STATED GOAL
Nothing outside the lines from the one containing "Reconstruct this image" through the one containing "COL = S.collection" should be copied, and no pictures either. Copy those lines exactly.

============

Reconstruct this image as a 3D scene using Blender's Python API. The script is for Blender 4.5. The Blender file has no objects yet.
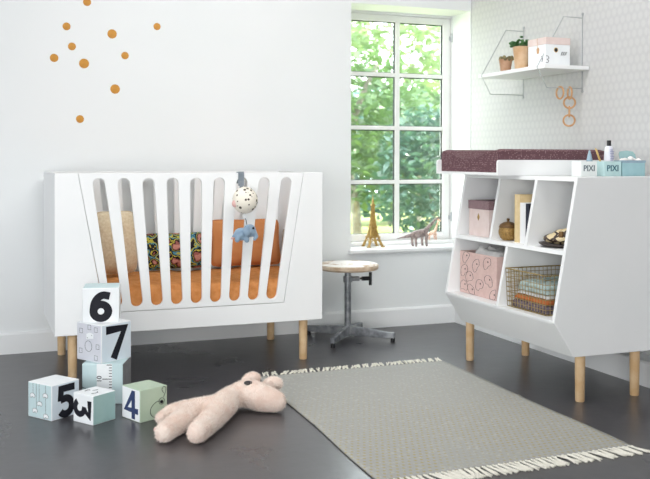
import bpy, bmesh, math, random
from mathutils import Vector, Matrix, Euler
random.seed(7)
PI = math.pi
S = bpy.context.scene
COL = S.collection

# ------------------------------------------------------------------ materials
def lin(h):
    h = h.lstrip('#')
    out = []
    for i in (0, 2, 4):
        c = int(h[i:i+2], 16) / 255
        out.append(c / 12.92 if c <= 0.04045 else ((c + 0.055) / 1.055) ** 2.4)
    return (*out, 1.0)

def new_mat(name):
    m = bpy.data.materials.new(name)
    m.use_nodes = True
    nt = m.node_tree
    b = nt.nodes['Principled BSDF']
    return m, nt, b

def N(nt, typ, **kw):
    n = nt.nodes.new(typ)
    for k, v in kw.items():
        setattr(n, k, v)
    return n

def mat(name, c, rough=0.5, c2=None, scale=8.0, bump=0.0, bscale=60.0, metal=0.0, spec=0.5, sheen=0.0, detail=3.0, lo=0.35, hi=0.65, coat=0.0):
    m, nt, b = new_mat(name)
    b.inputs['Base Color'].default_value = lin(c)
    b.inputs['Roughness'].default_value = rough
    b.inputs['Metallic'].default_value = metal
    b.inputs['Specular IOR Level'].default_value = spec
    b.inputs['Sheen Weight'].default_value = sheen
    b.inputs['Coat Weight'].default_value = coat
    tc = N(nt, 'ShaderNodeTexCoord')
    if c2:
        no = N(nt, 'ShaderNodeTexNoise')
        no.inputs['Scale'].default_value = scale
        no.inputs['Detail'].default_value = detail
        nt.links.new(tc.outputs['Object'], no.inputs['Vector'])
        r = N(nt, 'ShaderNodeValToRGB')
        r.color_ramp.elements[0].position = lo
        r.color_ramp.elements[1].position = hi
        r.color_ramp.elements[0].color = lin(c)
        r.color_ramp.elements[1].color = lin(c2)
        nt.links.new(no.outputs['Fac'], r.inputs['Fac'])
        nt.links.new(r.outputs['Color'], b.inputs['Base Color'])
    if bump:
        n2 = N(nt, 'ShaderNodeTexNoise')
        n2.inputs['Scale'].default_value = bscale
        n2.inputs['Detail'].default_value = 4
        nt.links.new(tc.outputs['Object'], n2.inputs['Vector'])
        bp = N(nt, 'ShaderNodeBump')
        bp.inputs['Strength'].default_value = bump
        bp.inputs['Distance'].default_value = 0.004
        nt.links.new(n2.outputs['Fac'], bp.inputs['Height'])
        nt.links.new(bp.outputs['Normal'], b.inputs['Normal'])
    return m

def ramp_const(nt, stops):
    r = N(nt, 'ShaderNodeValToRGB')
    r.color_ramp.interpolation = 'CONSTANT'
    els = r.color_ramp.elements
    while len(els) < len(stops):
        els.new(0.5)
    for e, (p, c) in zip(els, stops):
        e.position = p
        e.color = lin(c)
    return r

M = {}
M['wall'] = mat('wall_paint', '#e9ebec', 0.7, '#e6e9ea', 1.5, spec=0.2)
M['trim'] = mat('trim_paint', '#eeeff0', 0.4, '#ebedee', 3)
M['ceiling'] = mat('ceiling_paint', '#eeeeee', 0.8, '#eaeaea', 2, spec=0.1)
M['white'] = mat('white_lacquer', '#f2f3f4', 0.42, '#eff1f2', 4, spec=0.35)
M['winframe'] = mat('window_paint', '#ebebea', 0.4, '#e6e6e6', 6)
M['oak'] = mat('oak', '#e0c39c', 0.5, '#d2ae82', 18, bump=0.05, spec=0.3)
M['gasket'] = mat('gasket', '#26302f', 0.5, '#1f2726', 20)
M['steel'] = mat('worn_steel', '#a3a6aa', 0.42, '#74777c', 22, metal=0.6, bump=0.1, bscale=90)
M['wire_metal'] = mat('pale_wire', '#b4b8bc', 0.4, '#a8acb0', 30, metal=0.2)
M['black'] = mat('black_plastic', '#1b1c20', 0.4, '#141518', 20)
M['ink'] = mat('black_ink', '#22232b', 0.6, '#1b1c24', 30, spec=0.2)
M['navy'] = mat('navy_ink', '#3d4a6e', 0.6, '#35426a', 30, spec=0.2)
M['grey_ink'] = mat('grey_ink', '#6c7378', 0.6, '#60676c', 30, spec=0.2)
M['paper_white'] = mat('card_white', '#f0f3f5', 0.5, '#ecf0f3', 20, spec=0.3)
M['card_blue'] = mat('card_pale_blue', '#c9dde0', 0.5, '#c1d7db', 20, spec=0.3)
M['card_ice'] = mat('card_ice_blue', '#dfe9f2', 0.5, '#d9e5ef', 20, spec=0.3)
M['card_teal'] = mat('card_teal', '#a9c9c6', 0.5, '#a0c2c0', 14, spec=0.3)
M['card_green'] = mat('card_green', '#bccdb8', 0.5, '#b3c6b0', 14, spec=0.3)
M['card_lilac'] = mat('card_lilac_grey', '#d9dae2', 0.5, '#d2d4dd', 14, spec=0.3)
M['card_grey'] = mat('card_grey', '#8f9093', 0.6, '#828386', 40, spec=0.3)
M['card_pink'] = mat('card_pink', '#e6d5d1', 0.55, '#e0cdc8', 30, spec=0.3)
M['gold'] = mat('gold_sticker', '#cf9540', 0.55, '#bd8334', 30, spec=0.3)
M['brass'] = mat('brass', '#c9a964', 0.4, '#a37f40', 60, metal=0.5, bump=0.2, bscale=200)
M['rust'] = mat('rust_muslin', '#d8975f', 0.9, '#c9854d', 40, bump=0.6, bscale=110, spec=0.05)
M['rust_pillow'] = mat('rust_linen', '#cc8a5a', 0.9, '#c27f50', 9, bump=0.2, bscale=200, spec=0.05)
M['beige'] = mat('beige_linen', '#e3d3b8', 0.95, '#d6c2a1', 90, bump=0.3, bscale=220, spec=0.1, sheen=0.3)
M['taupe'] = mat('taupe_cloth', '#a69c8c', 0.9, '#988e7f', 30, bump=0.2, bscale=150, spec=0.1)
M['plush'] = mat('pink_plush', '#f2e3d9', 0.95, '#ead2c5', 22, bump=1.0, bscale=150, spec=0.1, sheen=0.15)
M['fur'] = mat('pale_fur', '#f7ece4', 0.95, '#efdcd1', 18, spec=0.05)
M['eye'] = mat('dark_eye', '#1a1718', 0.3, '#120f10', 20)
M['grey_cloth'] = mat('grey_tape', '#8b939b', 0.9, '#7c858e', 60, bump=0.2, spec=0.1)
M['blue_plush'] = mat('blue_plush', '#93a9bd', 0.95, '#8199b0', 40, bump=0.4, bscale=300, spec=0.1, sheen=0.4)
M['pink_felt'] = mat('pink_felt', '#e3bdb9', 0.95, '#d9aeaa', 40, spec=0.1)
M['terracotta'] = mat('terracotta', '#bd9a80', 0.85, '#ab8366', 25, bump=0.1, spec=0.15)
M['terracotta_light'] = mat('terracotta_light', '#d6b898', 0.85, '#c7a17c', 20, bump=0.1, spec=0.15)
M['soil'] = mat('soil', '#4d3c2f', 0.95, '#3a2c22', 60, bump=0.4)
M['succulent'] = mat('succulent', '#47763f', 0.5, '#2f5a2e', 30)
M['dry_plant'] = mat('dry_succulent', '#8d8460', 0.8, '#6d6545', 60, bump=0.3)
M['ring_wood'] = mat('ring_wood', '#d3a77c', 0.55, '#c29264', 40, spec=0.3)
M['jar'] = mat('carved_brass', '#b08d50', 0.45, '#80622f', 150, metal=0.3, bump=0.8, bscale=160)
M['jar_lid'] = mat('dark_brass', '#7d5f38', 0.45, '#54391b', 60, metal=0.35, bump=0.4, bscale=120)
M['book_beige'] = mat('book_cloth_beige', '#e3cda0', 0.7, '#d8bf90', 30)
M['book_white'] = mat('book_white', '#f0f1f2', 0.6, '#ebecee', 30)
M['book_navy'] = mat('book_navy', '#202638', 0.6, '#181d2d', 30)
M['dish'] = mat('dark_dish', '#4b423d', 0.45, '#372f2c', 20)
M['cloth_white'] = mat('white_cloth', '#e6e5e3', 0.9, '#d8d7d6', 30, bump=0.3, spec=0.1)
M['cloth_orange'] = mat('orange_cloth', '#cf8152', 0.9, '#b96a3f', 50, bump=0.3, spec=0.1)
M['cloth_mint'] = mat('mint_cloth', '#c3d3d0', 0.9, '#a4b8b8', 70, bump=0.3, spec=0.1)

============

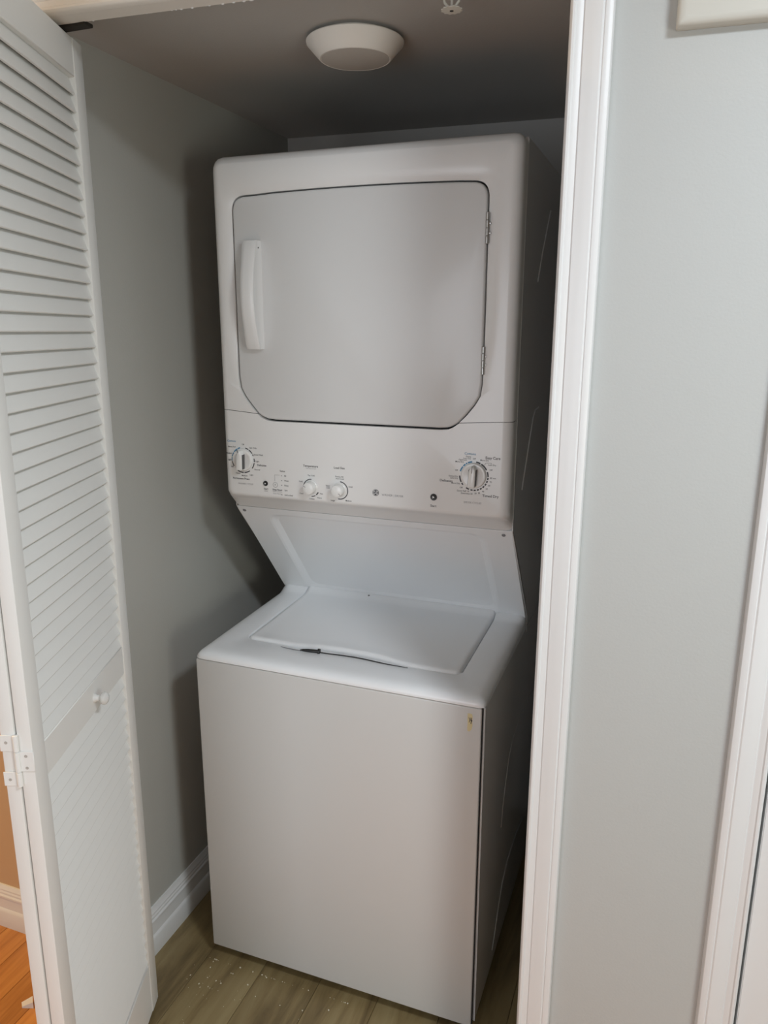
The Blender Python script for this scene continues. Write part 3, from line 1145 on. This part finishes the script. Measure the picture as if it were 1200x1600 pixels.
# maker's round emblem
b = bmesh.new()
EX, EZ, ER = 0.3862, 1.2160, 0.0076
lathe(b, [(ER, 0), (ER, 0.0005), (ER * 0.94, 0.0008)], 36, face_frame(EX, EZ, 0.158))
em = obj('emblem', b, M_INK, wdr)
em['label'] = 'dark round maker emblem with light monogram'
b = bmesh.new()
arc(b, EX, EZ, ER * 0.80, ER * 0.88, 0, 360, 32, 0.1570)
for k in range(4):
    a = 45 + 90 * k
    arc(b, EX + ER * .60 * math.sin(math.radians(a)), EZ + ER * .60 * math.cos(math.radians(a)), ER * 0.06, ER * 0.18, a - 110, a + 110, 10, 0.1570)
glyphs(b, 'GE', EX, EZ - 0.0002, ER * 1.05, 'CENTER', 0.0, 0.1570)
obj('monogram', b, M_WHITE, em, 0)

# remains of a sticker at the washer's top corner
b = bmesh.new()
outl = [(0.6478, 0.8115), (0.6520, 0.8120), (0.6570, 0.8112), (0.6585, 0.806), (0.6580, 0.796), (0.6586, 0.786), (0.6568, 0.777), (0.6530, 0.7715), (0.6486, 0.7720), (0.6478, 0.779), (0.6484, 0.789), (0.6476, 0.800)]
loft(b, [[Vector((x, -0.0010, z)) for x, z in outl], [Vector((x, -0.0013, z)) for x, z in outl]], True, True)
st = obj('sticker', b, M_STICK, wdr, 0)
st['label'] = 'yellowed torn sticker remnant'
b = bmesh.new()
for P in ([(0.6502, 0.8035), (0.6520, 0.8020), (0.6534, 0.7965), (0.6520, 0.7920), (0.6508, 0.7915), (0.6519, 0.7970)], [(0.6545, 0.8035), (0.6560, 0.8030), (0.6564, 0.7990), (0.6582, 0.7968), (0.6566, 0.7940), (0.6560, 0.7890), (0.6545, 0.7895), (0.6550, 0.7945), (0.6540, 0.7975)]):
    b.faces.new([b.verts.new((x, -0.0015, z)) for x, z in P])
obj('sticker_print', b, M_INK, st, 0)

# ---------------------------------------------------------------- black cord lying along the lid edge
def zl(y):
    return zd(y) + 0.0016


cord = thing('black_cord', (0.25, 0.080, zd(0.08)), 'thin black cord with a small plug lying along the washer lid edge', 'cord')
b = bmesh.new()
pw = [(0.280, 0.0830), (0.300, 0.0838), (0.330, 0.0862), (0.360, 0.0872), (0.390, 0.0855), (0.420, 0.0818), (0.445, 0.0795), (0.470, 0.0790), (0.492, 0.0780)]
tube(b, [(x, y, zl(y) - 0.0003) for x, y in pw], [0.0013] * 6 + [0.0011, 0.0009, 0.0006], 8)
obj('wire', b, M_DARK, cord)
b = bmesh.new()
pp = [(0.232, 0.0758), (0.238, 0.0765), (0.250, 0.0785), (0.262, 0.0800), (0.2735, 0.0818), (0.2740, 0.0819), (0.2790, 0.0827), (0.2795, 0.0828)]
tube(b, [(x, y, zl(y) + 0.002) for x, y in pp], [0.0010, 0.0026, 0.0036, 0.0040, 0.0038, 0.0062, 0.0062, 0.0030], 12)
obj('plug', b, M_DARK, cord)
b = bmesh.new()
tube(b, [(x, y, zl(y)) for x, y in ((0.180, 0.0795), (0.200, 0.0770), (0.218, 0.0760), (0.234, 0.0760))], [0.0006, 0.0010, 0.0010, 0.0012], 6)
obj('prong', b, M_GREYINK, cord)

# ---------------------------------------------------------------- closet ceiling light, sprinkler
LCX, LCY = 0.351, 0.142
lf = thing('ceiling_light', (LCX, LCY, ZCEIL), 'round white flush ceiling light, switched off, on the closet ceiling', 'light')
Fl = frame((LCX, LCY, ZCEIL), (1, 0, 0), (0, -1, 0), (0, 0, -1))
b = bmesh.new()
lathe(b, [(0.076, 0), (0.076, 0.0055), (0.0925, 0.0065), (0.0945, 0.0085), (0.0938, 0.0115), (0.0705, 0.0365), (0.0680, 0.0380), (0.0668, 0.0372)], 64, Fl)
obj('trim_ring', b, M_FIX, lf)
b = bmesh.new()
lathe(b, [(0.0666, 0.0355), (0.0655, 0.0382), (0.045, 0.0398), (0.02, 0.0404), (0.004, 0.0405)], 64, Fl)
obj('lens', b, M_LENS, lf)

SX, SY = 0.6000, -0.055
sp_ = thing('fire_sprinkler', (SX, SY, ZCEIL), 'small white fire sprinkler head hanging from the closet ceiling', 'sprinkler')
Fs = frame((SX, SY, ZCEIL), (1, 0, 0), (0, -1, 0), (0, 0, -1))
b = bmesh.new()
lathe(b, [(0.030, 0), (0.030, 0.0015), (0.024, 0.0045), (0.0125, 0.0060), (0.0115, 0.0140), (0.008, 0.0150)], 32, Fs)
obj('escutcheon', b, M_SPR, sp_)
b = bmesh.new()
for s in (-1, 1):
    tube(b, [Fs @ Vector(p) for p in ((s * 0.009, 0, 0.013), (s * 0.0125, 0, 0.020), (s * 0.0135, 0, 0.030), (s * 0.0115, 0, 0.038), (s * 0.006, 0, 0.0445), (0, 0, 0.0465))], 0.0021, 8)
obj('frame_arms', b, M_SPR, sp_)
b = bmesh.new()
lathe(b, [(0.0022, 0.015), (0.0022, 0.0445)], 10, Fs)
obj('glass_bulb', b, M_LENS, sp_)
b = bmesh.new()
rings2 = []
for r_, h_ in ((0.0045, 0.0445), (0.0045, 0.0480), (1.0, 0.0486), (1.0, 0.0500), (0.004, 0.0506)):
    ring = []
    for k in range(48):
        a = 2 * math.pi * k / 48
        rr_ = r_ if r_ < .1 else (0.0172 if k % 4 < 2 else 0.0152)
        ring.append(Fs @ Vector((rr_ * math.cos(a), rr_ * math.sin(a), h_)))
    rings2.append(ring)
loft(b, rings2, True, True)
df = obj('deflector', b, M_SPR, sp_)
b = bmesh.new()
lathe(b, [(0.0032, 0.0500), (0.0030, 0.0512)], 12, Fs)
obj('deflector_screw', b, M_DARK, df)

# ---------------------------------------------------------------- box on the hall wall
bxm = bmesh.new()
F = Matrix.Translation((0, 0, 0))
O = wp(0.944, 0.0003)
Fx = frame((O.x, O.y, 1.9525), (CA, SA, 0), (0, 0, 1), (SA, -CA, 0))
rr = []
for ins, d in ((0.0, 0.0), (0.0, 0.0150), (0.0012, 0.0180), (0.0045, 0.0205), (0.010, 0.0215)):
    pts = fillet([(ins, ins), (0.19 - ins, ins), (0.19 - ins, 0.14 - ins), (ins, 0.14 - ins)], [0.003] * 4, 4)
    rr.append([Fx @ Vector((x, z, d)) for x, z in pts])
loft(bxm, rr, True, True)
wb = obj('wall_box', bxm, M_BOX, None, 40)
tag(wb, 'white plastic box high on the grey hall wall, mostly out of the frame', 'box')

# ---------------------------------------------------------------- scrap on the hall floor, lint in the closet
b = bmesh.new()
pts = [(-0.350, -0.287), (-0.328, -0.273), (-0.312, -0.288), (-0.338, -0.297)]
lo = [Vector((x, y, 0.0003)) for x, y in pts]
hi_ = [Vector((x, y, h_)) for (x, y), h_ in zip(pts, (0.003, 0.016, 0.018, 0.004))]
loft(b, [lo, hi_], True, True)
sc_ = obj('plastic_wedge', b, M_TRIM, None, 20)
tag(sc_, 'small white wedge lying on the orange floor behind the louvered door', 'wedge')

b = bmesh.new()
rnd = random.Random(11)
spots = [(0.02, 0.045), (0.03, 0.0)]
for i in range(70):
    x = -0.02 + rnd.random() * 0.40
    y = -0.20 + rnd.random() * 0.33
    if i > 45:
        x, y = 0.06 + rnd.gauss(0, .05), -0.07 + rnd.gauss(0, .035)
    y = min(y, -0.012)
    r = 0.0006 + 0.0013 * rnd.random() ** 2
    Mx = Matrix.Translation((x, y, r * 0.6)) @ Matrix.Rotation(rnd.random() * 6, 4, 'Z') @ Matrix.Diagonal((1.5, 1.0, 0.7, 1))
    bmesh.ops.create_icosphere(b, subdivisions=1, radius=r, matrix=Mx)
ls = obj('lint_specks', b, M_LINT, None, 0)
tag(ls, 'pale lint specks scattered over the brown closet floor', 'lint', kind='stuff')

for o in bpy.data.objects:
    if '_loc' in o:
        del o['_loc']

============

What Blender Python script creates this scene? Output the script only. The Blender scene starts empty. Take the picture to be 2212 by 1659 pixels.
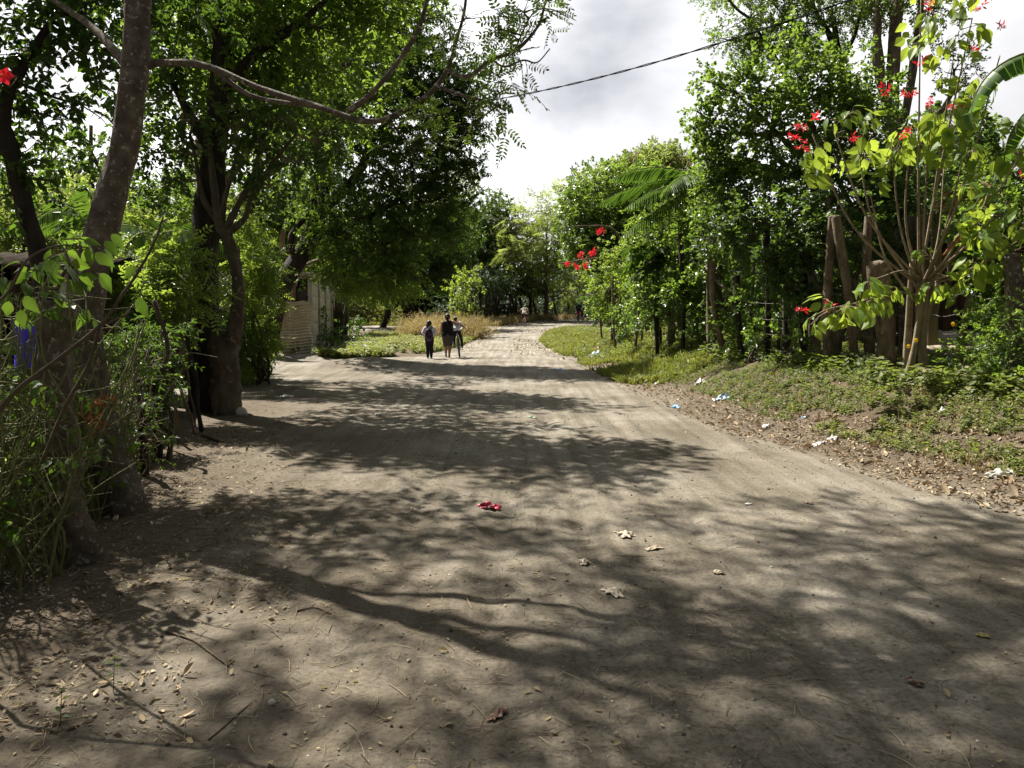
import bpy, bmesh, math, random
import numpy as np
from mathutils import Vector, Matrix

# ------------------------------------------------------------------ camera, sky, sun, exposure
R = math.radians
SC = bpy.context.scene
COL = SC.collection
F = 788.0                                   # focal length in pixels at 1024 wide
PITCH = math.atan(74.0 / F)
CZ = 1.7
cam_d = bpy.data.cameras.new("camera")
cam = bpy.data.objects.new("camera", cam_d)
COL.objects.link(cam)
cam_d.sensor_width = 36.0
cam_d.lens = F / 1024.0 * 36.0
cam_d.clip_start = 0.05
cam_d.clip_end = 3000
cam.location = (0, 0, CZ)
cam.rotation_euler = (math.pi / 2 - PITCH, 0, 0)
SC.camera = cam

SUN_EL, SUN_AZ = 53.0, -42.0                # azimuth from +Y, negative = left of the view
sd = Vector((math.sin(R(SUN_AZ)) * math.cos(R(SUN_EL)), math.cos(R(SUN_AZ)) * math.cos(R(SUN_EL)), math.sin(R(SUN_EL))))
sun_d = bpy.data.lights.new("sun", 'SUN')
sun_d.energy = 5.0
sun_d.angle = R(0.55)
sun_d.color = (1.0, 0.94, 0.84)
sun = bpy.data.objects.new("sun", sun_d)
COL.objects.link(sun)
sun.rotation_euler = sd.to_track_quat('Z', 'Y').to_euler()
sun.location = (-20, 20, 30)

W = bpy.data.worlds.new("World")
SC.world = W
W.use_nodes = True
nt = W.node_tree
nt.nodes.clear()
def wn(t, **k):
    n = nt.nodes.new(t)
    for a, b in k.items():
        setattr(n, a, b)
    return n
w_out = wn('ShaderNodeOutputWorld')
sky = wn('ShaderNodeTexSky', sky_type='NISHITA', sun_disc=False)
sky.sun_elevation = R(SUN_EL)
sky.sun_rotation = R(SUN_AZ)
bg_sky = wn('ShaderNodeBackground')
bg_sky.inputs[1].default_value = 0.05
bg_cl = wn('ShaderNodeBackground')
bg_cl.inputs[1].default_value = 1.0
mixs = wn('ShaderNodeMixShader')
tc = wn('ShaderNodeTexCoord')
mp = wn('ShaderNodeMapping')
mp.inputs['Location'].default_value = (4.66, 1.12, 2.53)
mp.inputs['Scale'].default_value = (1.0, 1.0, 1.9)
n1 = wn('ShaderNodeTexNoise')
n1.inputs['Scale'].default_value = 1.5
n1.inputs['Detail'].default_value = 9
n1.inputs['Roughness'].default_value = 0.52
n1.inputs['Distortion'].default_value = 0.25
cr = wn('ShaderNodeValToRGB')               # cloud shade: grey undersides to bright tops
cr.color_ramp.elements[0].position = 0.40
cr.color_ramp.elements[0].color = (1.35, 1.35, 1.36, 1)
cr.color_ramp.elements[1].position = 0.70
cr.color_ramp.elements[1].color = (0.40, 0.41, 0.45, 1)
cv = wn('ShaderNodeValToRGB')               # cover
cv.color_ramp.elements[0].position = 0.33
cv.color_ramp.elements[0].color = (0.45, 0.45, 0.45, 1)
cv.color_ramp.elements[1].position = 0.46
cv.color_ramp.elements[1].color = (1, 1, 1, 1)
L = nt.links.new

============

RESPONSE TO THE TASK
Reconstruct this image as a 3D scene using Blender's Python API. The script is for Blender 4.5. The Blender file has no objects yet.
import bpy, bmesh, math, random
from mathutils import Vector, Matrix, Euler
random.seed(7)
PI = math.pi
S = bpy.context.scene
COL = S.collection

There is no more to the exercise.